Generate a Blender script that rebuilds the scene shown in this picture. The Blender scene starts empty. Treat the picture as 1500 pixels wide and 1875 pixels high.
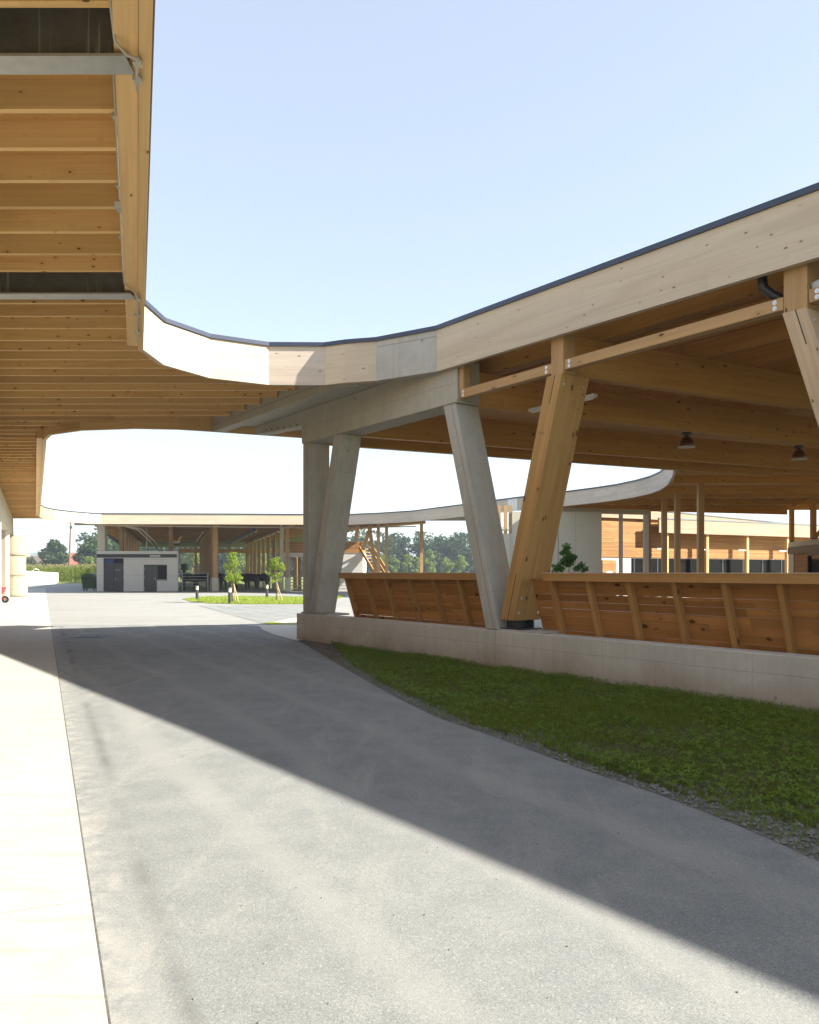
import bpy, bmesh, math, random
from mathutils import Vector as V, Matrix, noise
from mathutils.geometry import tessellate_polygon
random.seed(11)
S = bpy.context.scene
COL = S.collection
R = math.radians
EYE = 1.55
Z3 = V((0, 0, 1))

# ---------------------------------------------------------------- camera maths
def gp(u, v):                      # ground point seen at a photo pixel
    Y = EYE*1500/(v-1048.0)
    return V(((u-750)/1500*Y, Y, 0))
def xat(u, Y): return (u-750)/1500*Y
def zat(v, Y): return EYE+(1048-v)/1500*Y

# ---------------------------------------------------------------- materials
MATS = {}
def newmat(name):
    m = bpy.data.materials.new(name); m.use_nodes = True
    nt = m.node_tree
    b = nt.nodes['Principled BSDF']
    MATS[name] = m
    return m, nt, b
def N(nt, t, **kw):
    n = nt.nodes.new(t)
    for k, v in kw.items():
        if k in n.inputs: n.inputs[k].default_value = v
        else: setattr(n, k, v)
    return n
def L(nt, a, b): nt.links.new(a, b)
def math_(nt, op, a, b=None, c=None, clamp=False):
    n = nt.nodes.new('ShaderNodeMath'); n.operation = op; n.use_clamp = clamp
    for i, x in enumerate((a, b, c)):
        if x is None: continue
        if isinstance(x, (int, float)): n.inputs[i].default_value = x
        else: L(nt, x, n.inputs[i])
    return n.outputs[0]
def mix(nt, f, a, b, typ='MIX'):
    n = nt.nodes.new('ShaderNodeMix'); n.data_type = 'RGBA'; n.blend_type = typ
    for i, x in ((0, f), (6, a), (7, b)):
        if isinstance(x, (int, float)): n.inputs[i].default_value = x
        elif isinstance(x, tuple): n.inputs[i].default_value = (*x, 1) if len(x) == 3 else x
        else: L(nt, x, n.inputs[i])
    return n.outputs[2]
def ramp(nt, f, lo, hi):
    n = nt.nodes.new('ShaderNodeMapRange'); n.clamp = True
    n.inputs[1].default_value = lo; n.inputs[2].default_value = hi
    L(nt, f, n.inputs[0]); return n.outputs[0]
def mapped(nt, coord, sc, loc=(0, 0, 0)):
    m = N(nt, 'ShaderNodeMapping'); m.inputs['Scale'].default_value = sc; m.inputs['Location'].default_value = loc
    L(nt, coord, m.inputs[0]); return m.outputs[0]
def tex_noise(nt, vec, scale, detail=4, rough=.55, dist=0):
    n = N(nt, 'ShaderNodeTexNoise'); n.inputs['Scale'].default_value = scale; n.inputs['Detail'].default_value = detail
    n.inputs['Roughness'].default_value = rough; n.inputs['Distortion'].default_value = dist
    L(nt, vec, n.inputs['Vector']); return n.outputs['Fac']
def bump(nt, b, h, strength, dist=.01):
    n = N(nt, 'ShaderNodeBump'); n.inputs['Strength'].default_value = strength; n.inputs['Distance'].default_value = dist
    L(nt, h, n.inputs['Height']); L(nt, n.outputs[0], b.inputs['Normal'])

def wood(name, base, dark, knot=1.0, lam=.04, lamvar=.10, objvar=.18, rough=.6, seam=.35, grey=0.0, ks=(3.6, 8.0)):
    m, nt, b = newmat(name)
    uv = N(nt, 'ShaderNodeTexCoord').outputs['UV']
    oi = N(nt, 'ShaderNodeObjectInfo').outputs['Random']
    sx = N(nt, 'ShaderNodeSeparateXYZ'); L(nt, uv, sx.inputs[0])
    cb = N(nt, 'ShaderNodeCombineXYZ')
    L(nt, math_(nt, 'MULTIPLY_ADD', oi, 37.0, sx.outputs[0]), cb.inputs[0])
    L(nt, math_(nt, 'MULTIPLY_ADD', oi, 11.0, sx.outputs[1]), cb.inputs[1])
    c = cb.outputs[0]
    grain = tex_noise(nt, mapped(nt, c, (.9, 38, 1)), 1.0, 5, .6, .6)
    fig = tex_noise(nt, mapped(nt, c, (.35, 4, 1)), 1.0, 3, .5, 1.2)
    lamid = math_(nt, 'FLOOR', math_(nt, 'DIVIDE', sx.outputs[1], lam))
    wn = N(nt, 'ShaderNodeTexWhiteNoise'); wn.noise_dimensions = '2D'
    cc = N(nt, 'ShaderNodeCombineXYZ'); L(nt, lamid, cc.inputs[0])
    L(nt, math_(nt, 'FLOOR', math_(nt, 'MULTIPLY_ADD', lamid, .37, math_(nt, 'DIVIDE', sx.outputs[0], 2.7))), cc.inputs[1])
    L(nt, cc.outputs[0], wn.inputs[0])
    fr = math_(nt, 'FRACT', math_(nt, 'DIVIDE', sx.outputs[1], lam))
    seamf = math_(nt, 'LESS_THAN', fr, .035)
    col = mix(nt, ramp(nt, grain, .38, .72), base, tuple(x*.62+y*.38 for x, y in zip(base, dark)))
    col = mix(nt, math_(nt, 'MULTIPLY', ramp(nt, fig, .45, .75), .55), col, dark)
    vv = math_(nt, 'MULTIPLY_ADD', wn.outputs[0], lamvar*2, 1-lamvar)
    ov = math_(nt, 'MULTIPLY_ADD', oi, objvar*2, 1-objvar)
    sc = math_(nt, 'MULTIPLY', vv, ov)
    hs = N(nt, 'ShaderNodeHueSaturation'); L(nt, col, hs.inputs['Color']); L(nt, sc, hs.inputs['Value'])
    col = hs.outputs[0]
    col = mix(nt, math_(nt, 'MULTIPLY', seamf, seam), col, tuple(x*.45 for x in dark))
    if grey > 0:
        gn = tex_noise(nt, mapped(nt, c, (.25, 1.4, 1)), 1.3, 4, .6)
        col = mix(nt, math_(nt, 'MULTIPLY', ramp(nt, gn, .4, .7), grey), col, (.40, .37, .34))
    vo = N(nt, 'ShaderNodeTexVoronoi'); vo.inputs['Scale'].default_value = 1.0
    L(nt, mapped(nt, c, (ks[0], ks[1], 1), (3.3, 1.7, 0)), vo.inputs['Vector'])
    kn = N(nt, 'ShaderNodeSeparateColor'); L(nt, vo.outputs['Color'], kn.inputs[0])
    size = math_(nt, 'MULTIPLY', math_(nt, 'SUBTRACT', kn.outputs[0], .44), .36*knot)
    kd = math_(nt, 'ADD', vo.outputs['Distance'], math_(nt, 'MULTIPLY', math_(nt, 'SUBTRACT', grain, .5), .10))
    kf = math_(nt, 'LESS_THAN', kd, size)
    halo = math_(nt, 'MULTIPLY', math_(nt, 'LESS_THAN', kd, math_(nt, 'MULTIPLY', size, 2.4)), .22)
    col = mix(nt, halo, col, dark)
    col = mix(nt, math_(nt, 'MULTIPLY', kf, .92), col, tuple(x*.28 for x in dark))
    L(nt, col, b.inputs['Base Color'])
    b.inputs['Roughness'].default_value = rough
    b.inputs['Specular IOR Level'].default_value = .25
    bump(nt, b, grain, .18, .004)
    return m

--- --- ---

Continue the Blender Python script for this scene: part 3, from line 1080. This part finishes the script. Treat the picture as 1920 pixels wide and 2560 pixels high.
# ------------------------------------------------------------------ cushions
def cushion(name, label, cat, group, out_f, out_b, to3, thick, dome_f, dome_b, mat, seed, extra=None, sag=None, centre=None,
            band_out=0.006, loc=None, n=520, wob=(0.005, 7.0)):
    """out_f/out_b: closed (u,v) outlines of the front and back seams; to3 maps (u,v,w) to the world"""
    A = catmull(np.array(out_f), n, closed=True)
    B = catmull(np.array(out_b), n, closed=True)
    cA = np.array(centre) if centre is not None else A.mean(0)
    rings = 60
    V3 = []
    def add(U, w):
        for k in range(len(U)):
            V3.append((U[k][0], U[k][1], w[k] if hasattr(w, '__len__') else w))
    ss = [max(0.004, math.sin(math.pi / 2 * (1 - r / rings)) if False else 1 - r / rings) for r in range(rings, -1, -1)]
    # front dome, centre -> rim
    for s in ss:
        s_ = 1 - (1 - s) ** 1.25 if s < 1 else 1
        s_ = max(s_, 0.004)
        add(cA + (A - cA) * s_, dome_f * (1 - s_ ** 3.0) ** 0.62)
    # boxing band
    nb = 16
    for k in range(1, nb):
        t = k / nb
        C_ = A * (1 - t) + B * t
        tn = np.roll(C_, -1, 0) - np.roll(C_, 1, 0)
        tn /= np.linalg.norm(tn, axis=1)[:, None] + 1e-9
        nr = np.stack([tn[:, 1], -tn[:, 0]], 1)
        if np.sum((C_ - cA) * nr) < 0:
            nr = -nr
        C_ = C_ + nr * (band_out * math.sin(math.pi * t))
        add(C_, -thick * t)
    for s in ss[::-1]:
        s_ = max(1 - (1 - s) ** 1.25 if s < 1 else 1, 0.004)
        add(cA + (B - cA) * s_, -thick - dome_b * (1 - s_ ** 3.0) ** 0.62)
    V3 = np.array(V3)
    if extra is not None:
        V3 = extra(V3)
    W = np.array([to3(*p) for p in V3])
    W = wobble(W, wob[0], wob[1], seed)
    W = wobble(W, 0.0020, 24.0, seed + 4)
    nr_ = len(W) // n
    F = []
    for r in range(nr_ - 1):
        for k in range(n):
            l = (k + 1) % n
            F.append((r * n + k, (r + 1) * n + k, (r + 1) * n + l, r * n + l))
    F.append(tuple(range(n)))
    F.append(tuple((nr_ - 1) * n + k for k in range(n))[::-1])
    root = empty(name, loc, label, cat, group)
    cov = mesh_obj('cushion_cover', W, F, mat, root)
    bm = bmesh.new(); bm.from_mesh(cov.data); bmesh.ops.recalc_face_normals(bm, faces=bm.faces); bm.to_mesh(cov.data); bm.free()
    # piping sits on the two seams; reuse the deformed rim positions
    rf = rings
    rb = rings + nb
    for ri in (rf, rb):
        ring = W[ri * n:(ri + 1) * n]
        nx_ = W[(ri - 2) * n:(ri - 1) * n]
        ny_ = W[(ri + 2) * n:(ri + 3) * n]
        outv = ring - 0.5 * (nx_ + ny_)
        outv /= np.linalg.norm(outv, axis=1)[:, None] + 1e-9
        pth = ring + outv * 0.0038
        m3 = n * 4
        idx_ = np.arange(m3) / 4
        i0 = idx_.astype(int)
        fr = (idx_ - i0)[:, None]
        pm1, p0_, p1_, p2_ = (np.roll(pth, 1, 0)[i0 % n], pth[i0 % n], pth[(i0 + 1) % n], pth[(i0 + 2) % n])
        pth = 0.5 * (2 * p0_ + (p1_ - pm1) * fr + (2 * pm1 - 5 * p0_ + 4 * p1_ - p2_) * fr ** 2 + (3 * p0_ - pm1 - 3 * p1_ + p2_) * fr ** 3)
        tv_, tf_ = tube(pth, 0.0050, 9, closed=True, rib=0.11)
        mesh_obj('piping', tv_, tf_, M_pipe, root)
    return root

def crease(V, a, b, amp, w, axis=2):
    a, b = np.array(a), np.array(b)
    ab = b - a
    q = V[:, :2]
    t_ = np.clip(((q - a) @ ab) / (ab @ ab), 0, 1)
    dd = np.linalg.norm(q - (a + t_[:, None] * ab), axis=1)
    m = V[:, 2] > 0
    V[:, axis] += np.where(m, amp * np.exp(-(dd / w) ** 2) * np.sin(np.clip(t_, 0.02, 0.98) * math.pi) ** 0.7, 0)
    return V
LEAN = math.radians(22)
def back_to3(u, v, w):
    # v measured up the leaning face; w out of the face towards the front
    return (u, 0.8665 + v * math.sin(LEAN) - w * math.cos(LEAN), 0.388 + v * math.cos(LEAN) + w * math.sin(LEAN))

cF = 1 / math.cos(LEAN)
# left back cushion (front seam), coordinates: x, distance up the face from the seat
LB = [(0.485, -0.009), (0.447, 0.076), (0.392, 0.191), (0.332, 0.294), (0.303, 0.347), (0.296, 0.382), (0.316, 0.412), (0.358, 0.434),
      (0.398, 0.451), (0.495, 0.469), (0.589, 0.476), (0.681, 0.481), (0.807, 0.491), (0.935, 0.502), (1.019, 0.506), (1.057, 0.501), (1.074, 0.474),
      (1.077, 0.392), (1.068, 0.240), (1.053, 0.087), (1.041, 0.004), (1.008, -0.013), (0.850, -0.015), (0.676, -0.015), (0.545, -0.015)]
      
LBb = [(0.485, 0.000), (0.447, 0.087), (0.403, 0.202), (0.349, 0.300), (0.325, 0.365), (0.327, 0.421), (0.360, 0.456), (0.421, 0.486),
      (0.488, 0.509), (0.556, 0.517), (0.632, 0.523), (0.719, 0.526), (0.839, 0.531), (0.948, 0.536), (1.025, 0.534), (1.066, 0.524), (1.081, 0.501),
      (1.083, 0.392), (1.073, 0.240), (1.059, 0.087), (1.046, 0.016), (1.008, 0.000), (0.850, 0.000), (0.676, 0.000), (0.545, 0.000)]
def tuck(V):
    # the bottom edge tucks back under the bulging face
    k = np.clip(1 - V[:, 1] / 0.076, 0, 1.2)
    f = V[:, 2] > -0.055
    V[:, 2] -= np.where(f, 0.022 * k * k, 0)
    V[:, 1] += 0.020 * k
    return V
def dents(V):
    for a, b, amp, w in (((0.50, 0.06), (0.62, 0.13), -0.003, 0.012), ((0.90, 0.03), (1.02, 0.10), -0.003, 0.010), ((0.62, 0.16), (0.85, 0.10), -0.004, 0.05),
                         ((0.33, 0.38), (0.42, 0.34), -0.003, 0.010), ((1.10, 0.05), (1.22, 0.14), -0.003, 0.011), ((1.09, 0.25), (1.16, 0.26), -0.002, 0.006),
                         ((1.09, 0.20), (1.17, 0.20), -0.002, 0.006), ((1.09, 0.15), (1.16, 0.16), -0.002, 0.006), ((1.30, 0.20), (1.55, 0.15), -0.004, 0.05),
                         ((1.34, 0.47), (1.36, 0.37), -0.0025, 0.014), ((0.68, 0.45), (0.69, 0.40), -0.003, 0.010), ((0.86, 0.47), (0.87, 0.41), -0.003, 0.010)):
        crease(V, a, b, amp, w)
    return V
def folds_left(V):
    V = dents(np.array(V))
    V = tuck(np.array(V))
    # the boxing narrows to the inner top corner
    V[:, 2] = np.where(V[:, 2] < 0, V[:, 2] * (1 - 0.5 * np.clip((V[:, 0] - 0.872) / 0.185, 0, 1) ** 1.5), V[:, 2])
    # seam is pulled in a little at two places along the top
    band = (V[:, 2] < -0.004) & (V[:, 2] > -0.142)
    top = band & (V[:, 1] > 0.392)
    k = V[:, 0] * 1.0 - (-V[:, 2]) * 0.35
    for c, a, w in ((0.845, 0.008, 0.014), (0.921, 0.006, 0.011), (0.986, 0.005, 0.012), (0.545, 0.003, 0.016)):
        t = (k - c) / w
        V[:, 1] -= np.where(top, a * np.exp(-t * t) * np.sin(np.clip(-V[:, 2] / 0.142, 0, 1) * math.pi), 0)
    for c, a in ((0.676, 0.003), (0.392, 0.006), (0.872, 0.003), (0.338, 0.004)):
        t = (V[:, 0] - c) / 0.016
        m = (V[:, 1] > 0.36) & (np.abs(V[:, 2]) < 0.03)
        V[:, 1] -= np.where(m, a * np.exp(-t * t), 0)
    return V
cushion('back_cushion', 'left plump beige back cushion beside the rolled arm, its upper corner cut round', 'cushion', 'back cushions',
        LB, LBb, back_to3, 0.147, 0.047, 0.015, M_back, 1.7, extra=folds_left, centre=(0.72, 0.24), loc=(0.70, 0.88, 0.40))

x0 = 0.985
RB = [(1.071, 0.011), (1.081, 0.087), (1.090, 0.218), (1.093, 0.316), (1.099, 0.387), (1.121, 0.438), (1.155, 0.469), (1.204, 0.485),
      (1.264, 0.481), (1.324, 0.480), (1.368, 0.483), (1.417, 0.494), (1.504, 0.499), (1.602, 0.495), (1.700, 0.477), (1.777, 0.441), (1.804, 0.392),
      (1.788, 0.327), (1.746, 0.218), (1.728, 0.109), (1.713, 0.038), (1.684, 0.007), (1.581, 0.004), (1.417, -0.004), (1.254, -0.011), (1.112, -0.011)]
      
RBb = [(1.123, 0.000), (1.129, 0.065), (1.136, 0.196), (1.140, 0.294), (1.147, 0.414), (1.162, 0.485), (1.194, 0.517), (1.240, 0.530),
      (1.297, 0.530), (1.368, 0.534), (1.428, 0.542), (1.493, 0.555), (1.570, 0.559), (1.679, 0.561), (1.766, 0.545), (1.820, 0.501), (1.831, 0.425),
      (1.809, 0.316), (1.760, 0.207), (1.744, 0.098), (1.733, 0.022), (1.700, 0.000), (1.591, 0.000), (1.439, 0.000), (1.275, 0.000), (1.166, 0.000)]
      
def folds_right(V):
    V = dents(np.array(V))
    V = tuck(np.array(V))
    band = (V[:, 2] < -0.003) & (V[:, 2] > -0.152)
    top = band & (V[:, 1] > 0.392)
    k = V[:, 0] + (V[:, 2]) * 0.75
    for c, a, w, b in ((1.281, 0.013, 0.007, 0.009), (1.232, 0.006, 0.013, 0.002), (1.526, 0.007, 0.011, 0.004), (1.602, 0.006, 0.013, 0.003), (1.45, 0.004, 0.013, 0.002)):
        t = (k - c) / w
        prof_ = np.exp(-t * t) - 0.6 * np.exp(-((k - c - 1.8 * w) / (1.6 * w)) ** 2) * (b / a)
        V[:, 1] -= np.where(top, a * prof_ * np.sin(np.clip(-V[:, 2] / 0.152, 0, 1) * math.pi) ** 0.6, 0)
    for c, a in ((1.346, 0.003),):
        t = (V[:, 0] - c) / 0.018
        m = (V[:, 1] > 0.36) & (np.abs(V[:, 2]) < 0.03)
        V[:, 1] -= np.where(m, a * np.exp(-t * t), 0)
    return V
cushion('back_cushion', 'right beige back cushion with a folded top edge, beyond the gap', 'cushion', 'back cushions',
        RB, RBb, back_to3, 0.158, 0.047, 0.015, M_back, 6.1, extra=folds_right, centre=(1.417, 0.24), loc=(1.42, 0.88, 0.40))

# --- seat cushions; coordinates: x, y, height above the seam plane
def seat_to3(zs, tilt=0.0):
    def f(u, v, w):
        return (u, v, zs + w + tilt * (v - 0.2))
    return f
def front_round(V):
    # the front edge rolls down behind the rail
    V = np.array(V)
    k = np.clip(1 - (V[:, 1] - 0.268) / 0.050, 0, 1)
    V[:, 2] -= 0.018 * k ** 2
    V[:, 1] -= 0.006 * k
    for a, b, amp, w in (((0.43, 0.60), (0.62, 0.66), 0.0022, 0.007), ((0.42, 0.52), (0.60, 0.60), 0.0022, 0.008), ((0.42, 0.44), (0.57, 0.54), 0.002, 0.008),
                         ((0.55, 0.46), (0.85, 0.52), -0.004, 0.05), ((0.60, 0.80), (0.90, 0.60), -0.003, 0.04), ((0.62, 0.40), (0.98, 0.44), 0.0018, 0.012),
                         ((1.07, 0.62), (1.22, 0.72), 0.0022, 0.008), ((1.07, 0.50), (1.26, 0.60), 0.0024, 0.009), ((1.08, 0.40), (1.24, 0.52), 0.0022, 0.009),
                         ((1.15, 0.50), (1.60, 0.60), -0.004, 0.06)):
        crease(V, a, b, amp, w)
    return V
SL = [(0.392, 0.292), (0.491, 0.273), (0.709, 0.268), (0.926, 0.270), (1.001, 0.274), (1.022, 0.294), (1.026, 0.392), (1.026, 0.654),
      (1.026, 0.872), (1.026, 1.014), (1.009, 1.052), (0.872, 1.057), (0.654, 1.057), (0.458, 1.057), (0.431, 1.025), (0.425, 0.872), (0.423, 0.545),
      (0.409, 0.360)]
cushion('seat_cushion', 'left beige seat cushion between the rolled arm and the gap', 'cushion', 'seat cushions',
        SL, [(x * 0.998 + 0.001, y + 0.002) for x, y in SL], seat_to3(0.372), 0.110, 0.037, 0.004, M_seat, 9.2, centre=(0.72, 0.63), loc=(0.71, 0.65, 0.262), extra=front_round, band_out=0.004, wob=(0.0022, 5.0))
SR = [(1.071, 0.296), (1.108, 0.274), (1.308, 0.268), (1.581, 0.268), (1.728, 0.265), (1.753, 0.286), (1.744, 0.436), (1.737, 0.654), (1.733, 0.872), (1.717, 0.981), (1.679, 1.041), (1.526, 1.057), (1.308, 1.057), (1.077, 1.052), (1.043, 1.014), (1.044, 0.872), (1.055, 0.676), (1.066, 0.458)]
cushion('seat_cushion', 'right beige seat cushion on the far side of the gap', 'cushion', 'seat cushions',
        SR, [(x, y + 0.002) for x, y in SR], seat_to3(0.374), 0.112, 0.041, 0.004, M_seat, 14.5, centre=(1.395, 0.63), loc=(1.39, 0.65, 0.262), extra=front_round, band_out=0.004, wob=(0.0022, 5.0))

--- --- ---

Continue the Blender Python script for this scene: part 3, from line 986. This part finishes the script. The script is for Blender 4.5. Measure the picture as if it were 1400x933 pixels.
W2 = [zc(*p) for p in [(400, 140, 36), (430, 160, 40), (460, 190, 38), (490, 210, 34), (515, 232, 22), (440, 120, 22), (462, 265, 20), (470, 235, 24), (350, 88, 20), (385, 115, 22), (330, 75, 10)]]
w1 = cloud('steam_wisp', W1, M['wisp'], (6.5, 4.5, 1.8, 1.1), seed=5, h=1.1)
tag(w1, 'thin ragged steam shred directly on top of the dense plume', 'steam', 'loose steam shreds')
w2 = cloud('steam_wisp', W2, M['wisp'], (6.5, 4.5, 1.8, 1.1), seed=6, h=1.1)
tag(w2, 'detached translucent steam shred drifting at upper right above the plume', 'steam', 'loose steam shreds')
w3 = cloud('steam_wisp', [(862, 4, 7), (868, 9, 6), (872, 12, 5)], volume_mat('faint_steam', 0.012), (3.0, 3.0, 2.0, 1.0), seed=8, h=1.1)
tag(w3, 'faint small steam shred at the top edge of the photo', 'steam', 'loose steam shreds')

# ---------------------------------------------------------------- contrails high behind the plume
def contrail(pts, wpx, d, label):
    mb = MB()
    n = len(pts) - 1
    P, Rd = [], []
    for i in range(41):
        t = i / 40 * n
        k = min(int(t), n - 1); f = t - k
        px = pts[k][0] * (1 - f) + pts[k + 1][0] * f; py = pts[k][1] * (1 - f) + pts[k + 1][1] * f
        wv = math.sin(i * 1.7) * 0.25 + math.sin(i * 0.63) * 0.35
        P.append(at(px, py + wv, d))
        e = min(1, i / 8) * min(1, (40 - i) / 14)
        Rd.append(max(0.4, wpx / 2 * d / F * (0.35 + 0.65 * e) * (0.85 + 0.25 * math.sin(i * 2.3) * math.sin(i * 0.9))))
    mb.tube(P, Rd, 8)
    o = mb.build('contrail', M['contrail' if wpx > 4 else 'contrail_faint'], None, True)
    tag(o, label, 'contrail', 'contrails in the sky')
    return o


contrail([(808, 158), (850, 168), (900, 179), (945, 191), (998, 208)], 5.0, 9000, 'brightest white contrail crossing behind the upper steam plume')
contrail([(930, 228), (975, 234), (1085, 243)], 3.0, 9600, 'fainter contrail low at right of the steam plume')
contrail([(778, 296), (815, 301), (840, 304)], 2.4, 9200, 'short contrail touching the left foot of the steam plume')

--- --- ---

Exactly and only the lines from the line with "were 1400x933 pixels." to the line with "contrail([(778, 296), (815, 301), (840, 304)], 2.4, 9200, 'short", both included, are to be printed.

Continue the Blender Python script for this scene: part 3, from line 986. This part finishes the script. The script is for Blender 4.5. Measure the picture as if it were 1400x933 pixels.
W2 = [zc(*p) for p in [(400, 140, 36), (430, 160, 40), (460, 190, 38), (490, 210, 34), (515, 232, 22), (440, 120, 22), (462, 265, 20), (470, 235, 24), (350, 88, 20), (385, 115, 22), (330, 75, 10)]]
w1 = cloud('steam_wisp', W1, M['wisp'], (6.5, 4.5, 1.8, 1.1), seed=5, h=1.1)
tag(w1, 'thin ragged steam shred directly on top of the dense plume', 'steam', 'loose steam shreds')
w2 = cloud('steam_wisp', W2, M['wisp'], (6.5, 4.5, 1.8, 1.1), seed=6, h=1.1)
tag(w2, 'detached translucent steam shred drifting at upper right above the plume', 'steam', 'loose steam shreds')
w3 = cloud('steam_wisp', [(862, 4, 7), (868, 9, 6), (872, 12, 5)], volume_mat('faint_steam', 0.012), (3.0, 3.0, 2.0, 1.0), seed=8, h=1.1)
tag(w3, 'faint small steam shred at the top edge of the photo', 'steam', 'loose steam shreds')

# ---------------------------------------------------------------- contrails high behind the plume
def contrail(pts, wpx, d, label):
    mb = MB()
    n = len(pts) - 1
    P, Rd = [], []
    for i in range(41):
        t = i / 40 * n
        k = min(int(t), n - 1); f = t - k
        px = pts[k][0] * (1 - f) + pts[k + 1][0] * f; py = pts[k][1] * (1 - f) + pts[k + 1][1] * f
        wv = math.sin(i * 1.7) * 0.25 + math.sin(i * 0.63) * 0.35
        P.append(at(px, py + wv, d))
        e = min(1, i / 8) * min(1, (40 - i) / 14)
        Rd.append(max(0.4, wpx / 2 * d / F * (0.35 + 0.65 * e) * (0.85 + 0.25 * math.sin(i * 2.3) * math.sin(i * 0.9))))
    mb.tube(P, Rd, 8)
    o = mb.build('contrail', M['contrail' if wpx > 4 else 'contrail_faint'], None, True)
    tag(o, label, 'contrail', 'contrails in the sky')
    return o


contrail([(808, 158), (850, 168), (900, 179), (945, 191), (998, 208)], 5.0, 9000, 'brightest white contrail crossing behind the upper steam plume')
contrail([(930, 228), (975, 234), (1085, 243)], 3.0, 9600, 'fainter contrail low at right of the steam plume')
contrail([(778, 296), (815, 301), (840, 304)], 2.4, 9200, 'short contrail touching the left foot of the steam plume')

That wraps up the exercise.